[start of Records to use]

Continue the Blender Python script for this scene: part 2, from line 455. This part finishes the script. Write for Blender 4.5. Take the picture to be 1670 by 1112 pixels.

[end of Records to use]
[start of Records to use]

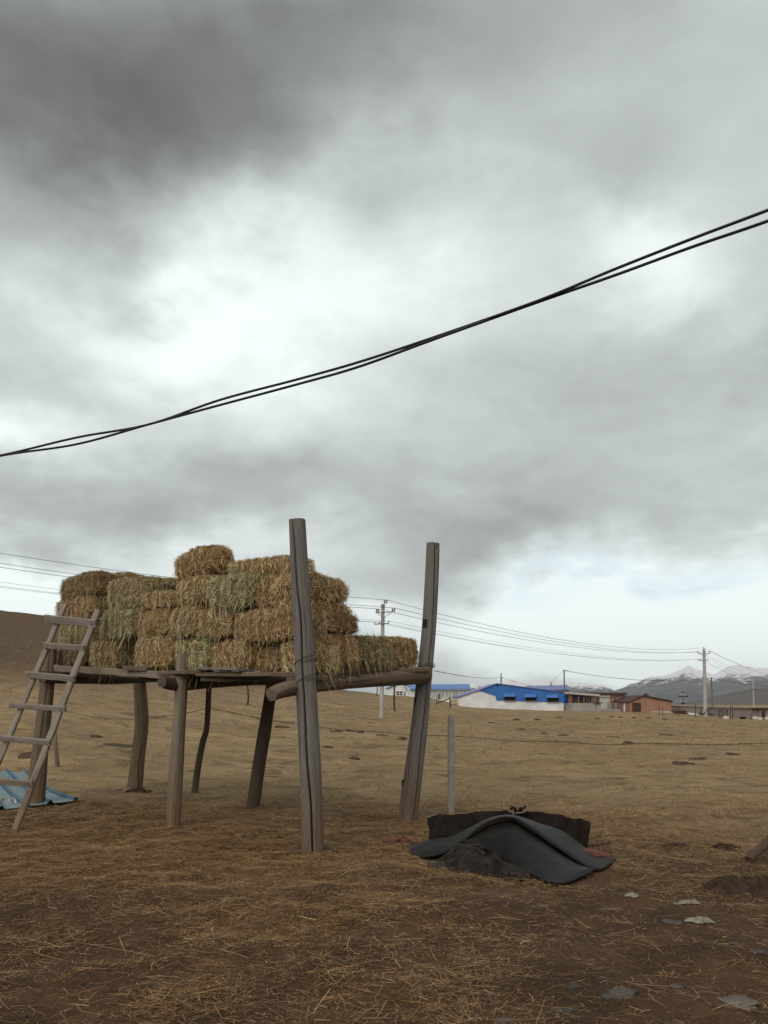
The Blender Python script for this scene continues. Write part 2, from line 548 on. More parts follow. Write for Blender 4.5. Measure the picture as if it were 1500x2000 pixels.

[end of Records to use]
[start of Records to use]

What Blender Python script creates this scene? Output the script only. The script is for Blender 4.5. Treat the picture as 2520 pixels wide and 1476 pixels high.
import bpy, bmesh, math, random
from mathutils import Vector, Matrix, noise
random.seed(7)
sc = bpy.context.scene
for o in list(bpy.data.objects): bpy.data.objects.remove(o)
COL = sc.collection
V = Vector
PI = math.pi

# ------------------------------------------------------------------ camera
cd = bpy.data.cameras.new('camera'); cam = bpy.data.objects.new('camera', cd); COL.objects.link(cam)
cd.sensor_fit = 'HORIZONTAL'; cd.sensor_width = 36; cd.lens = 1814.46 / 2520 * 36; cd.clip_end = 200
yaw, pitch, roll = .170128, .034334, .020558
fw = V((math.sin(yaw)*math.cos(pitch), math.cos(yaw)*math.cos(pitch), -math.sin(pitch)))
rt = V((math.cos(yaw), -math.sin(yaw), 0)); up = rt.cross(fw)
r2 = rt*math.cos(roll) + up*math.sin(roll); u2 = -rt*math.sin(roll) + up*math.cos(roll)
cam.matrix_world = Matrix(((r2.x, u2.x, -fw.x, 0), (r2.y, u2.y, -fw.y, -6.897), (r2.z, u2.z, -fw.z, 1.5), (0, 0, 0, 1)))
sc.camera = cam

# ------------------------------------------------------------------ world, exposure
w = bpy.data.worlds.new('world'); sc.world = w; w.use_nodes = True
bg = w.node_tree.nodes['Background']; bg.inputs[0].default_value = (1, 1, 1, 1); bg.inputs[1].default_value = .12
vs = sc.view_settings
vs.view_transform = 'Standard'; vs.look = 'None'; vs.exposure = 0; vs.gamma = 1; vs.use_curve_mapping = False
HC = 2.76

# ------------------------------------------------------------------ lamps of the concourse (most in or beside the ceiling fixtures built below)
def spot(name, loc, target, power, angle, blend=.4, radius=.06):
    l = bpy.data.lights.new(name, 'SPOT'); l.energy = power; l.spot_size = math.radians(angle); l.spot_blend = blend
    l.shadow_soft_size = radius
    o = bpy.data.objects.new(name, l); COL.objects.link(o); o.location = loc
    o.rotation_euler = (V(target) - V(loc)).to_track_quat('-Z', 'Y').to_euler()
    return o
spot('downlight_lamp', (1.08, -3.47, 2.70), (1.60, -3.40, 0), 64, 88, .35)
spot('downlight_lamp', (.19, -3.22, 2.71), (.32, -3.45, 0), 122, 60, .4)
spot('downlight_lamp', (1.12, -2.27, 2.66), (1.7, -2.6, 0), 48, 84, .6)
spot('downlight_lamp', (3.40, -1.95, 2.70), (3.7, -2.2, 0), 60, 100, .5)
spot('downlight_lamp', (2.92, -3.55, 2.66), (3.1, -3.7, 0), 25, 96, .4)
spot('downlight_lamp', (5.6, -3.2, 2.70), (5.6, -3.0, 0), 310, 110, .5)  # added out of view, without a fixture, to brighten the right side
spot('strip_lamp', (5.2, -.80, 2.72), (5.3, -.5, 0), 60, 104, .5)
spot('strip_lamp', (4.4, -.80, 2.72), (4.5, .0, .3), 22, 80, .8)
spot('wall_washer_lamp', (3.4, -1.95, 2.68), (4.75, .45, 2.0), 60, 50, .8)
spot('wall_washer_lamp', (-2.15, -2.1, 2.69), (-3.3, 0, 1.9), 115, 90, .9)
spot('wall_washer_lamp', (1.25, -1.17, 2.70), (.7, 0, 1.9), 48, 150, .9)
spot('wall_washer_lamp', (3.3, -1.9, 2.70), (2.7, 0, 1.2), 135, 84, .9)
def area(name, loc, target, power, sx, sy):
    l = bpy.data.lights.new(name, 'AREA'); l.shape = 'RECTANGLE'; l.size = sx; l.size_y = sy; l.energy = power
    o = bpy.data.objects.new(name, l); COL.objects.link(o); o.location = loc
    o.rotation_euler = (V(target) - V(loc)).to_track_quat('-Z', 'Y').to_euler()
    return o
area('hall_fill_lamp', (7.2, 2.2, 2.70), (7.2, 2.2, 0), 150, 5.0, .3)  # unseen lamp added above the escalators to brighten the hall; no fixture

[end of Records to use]

Exercise description
Only the lines from the one bearing "What Blender Python" through the one bearing "PI = math.pi" should be repeated, exactly as given.

Solved problem
What Blender Python script creates this scene? Output the script only. The script is for Blender 4.5. Treat the picture as 2520 pixels wide and 1476 pixels high.
import bpy, bmesh, math, random
from mathutils import Vector, Matrix, noise
random.seed(7)
sc = bpy.context.scene
for o in list(bpy.data.objects): bpy.data.objects.remove(o)
COL = sc.collection
V = Vector
PI = math.pi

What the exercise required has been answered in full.